**What you should do:** Give the number of lines in the records below that include "image", and nothing more.

**Data lines:**
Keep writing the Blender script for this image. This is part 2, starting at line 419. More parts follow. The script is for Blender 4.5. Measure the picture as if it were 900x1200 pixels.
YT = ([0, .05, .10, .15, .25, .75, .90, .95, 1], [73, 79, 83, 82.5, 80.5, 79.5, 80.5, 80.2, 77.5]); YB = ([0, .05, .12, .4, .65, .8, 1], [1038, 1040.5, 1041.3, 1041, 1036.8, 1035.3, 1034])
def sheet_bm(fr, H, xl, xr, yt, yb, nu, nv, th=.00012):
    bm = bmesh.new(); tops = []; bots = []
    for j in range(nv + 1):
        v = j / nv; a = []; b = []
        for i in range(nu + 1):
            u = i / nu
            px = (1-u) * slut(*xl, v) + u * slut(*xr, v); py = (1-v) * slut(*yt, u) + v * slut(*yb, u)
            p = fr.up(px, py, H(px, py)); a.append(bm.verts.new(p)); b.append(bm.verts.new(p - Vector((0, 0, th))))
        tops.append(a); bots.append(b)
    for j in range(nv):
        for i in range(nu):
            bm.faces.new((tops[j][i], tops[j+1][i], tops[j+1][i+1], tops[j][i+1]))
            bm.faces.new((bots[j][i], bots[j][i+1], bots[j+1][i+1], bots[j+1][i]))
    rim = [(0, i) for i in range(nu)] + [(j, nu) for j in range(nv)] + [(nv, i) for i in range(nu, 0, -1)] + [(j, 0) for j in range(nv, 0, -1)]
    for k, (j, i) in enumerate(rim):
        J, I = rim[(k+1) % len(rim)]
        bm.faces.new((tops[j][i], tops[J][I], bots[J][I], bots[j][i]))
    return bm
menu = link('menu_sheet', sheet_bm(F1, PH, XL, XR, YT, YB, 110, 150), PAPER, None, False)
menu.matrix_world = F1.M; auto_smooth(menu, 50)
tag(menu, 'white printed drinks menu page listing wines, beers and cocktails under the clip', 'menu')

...

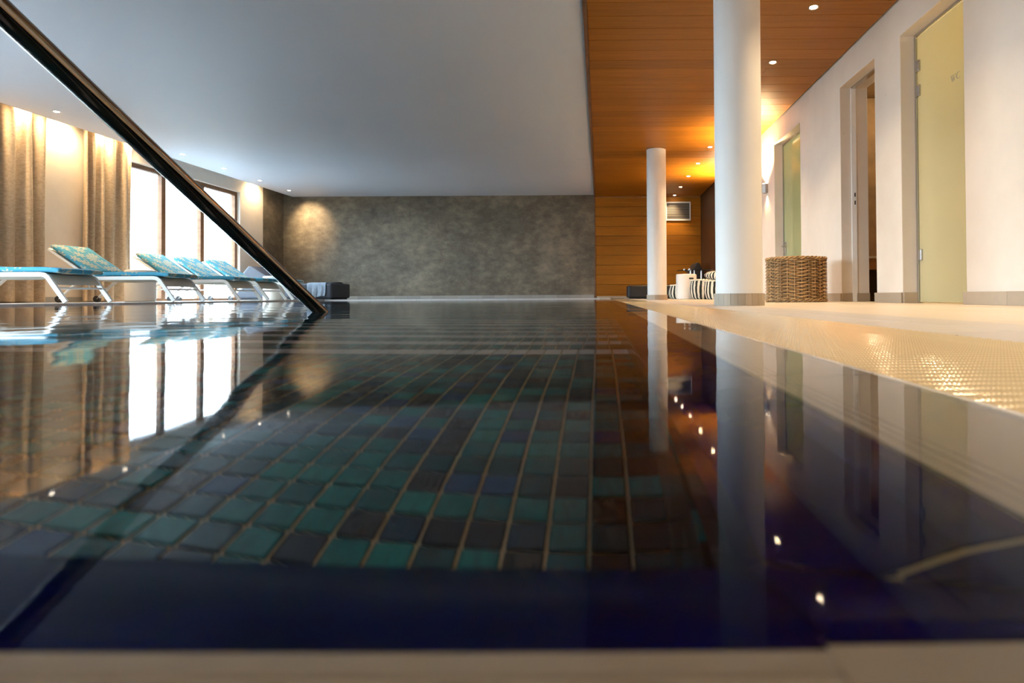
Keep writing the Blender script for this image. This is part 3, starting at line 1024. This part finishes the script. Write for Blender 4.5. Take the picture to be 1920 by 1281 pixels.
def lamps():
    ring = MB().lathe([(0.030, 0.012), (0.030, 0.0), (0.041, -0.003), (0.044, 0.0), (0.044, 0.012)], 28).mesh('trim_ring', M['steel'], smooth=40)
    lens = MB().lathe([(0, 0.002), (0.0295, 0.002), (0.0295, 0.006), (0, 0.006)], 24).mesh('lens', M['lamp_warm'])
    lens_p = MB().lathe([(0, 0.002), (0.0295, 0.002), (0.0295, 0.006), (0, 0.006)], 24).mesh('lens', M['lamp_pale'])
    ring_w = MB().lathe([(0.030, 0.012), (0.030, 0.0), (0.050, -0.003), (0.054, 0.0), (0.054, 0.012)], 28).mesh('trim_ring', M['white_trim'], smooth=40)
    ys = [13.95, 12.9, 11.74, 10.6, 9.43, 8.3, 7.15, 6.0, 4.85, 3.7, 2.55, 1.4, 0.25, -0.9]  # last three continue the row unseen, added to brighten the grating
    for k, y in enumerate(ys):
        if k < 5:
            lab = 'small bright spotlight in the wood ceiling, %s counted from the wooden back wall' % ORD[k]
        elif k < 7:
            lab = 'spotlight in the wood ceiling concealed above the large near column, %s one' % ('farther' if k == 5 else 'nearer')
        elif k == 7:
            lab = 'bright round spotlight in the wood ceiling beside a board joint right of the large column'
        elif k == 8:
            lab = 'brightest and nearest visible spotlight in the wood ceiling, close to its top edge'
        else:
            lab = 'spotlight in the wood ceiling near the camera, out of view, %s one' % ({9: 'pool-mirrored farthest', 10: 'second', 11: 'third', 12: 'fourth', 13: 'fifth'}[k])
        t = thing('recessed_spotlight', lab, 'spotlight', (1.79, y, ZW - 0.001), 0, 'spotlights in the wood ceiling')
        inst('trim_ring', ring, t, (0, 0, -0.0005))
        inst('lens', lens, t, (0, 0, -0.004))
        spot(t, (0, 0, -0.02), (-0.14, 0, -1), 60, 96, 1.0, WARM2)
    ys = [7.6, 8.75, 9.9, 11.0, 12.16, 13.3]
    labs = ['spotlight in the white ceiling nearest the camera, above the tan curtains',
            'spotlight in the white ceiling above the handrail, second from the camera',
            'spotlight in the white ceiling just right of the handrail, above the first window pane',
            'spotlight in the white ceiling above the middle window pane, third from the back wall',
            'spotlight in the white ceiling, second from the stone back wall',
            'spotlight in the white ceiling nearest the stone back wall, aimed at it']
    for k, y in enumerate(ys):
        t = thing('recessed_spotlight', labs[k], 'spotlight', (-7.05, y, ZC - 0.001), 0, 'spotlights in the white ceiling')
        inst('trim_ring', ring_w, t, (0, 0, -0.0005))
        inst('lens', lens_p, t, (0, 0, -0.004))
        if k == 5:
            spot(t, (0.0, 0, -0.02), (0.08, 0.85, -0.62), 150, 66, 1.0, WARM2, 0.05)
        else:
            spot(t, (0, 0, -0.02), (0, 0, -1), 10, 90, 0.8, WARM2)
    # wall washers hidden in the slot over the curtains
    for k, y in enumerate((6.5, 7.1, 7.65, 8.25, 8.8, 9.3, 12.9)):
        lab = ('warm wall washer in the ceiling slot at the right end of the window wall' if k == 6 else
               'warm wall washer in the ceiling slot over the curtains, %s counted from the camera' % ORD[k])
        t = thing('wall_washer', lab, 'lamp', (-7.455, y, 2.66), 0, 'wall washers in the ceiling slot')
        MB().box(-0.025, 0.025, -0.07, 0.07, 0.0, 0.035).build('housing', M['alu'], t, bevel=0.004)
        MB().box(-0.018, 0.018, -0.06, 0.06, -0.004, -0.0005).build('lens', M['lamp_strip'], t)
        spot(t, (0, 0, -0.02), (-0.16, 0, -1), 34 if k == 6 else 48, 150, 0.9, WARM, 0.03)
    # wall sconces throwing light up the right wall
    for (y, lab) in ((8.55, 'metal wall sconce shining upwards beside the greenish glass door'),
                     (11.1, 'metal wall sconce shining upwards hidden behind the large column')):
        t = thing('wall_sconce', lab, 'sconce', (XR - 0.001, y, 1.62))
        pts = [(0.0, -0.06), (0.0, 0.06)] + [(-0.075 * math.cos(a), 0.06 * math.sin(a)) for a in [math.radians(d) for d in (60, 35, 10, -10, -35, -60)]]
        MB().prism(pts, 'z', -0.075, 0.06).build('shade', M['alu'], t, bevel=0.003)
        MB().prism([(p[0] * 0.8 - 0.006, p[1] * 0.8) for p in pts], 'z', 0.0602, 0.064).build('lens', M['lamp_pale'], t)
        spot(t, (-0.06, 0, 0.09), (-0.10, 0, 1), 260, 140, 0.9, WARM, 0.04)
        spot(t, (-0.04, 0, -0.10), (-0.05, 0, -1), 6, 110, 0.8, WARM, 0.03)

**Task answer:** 2